Are you helicopter, snow-plough, free-range, attachment or cotton wool? Do you prefer the laid-back Swedish approach, the tightly controlled French or the seat-of-your-pants Mediterranean?
Ten years ago, if someone had asked you these questions, you might have guessed they were referring to an extreme sport – and in a sense, you’d have been right. I’m talking about parenting.
There’s that word again. At some point in the recent past, “parent” stopped being a noun – something that you just bumbled along haphazardly being, without giving it too much thought – and evolved into a verb: something you did, a measure by which you could judge and be judged. Then it became a competitive sport.
Now you’re not considered to be parenting properly unless little Imogen is swimming under water by the age of two, knows how to count to 10 in three languages, and is captain of her preschool debating team.
And just when you’re feeling nicely smug about having done all right by little Imogen, someone will pop along to accuse you of laying the seeds for her future mental-health problems with your over-involved “helicopter parenting”.
How did raising children, something people have been getting on with quietly for about 200,000 years, come to be subject to such competitive pressure and such fraught self-examination? And can all this anxiety about their upbringing possibly be good for children?
There’s a growing body of research that suggests “overly enmeshed” parents raise children with lower self-esteem and maturity levels, higher anxiety and a lack of resilience. But I suspect the kids are all right. Throughout history, children have survived far worse than having parents who are too interested in their welfare. It’s the parents I’m worried about.
Unhappy parents
The Growing Up in Ireland report, which began in 2006 and has studied 11,000 children from the age of nine months, this week warned of the effects on children of parents who suffer from stress and depression. It found that stressed parents produced difficult children (though it didn't determine which came first, the stressed parents or the difficult child).
It comes on top of other, consistent findings that parents, across the board, are not a happy bunch. Having children, successive studies have found, doesn’t make you any happier – and during certain periods of their lives (under the age of six, and from 12 to 15) kids actually make you less happy.
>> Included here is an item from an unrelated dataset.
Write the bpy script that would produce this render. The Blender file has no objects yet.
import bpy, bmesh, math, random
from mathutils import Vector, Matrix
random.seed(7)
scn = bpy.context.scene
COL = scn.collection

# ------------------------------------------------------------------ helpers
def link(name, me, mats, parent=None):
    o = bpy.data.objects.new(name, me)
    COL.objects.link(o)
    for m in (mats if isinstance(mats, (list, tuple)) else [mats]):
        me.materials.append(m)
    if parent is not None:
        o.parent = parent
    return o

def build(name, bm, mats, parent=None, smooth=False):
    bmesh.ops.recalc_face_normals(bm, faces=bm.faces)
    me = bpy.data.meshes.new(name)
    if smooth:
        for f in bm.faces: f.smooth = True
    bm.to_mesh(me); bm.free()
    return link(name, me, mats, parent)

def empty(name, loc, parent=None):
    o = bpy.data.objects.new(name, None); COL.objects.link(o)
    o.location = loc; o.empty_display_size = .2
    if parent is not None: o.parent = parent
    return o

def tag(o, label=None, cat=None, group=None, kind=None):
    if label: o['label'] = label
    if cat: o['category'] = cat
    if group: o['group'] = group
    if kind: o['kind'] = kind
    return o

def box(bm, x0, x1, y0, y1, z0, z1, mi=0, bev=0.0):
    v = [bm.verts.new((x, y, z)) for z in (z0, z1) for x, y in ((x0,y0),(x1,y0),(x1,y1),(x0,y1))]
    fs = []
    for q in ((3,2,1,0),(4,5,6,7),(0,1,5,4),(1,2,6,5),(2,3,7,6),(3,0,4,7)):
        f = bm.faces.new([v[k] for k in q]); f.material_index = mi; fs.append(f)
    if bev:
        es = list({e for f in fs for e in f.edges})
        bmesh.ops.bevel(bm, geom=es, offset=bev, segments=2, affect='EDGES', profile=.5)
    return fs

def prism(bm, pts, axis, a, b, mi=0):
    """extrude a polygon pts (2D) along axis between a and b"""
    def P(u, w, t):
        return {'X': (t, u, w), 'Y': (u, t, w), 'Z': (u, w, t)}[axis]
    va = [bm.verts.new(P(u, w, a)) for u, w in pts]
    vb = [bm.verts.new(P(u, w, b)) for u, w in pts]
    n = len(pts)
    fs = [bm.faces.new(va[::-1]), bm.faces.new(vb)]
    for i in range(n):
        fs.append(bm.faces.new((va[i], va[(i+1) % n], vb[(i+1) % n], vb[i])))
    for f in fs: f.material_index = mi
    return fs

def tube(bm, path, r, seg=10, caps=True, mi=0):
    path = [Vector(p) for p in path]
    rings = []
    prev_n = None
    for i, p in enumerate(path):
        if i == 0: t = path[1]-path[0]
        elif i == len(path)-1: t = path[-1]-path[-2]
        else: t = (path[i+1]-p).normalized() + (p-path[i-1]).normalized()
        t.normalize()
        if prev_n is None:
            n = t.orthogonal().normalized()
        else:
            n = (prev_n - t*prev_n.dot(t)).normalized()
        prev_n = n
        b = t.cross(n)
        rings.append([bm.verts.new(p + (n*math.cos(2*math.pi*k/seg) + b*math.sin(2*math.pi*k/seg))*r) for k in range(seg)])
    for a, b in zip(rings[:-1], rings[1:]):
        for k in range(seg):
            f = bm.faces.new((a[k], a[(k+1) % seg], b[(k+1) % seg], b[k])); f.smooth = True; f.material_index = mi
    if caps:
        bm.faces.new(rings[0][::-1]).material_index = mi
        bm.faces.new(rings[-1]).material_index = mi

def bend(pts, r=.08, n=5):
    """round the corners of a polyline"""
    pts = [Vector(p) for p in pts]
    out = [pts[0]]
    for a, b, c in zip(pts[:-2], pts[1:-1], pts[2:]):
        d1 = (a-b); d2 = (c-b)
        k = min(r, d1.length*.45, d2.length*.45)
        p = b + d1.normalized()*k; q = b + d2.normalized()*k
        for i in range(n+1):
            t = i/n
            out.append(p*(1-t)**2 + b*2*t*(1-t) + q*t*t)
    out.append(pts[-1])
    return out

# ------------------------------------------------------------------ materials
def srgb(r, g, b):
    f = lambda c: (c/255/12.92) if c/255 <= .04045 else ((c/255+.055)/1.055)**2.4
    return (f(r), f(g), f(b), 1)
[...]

These findings upend everything we thought we knew about the relationship between well-being and having a sense of purpose, or being part of something bigger than yourself.
Postnatal depressions
None of these reports is talking specifically about postnatal depression, which is a serious issue affecting a minority of women, and is generally associated with the first year after the birth of a baby. Instead, they have uncovered a much wider and more worrying trend, one that afflicts both men and women.
The news that raising kids is a drudge is hardly headline-grabbing. The day-to-day workload – laundry, homework, bickering, sickness, sleepless nights, endless cajoling of them to eat – has never been parenthood’s top selling point. But none of this seemed to get our parents down to quite the extent it gets us down.
It's not all about economic stress either – the Growing Up in Ireland report found no correlation between economic hardship and parental stress.
The reason, I think, is to do with expectations. This generation of parents sees itself as more purposeful than previous generations. We’ve witnessed the effects of neglectful or permanently uninterested parents, and are determined not to replicate them.
But we’ve gone too far in the other direction. We have elevated the raising of children to a pseudo-profession. We devour parenting manuals, over-schedule children’s waking minute, hover over them in the playground, micromanaging their relationships. It has become a kind of madness. I know parents who have paid professionals to turn out a school project for their six-year-old and others who have called the school to complain when their child missed a birthday party invitation.
It is as though we need to justify the sacrifice of our careers for this. Or we need to prove we can do this as well as anybody else, and still have the career. Or we need to prove something through our children’s achievements.
And in the process, we seem to have lost the ability to focus on the little things, the stuff that makes being a parent pleasurable – personally, I’m not sure anything can surpass the feeling of a small hand in mine.
I long ago lowered my expectations of myself, and I regularly remind my children to lower theirs. These days, I aim for a benign mediocrity. On my good days, I just about get there.